Fajr Libya members said they had gone in to secure the complex of several villas in southern Tripoli, not far from the airport, to prevent it from being looted. US Ambassador Deborah Jones, now posted in Malta, said on Twitter that there was no indication the complex had been damaged. Several foreign missions have fled in the face of growing security problems in Tripoli.

On August 25, Thani accused Fajr Libya militiamen, who hail mostly from the city of Misrata east of the capital, of having ransacked and set ablaze his residence in southern Tripoli where the airport is also located.

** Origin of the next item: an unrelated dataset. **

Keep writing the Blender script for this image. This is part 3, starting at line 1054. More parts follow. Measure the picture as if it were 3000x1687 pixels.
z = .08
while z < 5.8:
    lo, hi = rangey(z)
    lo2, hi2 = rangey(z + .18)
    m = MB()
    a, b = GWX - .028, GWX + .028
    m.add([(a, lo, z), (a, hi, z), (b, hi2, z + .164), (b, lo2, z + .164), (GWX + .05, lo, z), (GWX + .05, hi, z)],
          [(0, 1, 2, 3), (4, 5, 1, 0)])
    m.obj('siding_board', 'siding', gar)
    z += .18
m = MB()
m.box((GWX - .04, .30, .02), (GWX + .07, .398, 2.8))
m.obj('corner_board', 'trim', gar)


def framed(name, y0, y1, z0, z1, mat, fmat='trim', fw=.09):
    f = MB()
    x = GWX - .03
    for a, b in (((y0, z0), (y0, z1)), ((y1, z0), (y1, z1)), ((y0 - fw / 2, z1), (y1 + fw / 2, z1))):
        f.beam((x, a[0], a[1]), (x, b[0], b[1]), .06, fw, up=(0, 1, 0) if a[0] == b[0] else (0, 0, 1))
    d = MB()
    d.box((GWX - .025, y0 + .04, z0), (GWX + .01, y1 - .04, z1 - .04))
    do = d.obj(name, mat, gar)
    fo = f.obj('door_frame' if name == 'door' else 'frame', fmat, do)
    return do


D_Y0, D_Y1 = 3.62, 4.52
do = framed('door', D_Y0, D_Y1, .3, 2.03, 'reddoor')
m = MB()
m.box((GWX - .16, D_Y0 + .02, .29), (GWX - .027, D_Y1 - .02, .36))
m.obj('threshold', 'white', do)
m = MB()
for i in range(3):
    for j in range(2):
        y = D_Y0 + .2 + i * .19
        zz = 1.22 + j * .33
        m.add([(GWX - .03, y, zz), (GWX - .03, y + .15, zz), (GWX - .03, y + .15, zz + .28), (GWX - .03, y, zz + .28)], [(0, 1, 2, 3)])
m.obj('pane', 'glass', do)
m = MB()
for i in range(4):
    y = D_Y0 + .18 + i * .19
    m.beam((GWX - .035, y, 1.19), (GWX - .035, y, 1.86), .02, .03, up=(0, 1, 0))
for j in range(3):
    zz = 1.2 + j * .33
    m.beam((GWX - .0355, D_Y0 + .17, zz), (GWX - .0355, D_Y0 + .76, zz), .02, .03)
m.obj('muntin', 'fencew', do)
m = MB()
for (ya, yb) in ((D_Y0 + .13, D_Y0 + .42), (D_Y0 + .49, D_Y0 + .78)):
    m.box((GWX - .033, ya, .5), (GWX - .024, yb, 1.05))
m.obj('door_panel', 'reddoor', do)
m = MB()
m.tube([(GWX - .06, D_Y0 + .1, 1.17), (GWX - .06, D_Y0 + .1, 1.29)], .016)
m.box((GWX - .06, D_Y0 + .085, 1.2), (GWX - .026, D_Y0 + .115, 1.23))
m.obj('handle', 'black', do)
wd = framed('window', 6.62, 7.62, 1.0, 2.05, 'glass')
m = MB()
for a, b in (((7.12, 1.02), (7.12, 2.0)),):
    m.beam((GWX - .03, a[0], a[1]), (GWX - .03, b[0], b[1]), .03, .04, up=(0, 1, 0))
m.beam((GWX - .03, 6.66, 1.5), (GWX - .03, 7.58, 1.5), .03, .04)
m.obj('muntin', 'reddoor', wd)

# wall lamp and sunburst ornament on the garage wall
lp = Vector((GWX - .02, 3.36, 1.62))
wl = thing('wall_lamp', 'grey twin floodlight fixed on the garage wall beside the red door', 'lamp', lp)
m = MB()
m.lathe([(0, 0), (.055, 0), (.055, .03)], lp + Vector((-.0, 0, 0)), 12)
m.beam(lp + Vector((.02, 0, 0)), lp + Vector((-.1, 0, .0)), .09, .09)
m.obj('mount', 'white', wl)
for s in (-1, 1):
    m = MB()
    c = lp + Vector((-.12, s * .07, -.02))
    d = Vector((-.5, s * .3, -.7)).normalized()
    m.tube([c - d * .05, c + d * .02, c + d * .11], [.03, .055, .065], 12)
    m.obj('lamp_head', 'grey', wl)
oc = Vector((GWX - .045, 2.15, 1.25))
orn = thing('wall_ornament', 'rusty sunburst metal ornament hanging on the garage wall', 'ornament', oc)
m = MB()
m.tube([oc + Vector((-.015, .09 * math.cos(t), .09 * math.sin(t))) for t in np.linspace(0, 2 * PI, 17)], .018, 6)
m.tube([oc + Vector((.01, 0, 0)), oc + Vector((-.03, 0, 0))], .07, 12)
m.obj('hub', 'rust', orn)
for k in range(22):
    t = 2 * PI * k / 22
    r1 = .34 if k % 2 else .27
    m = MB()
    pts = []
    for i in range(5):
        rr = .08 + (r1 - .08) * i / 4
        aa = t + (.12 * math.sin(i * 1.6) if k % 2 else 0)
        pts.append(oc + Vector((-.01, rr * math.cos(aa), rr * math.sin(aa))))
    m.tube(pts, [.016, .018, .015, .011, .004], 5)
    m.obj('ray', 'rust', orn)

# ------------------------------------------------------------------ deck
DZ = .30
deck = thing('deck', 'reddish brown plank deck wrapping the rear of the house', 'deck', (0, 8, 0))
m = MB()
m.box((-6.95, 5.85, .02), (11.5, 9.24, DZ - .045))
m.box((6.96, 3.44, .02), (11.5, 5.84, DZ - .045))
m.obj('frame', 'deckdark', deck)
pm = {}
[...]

A political transition has been stymied by the deadlock pitting Fajr Libya against the internally exiled authorities, which are operating from Tobruk, 1,500 kilometres (900 miles) from the capital. Fajr Libya rejects the legitimacy of the elected parliament because it allegedly supported air raids last month - which US officials said were carried out by the United Arab Emirates - against its fighters in the airport area before they defeated nationalist militia rivals.

Parliament has in turned branded Fajr Libya as "terrorists", putting them in the same boat as the Ansar al-Sharia jihadists who control most of second city Benghazi.

Pro-Islamist Libyan media, meanwhile, reported Monday that some 30 Libyans were arrested in the United Arab Emirates following the air raids. Media, including television channel An-Nabaa, said among those arrested were businessmen with long-standing ties to the UAE, including some from Misrata.

It was unclear why they were being held, the reports said, but the oil-rich Gulf monarchy looks upon Islamist militants in the region as a serious threat and last month toughened its anti-terrorism laws.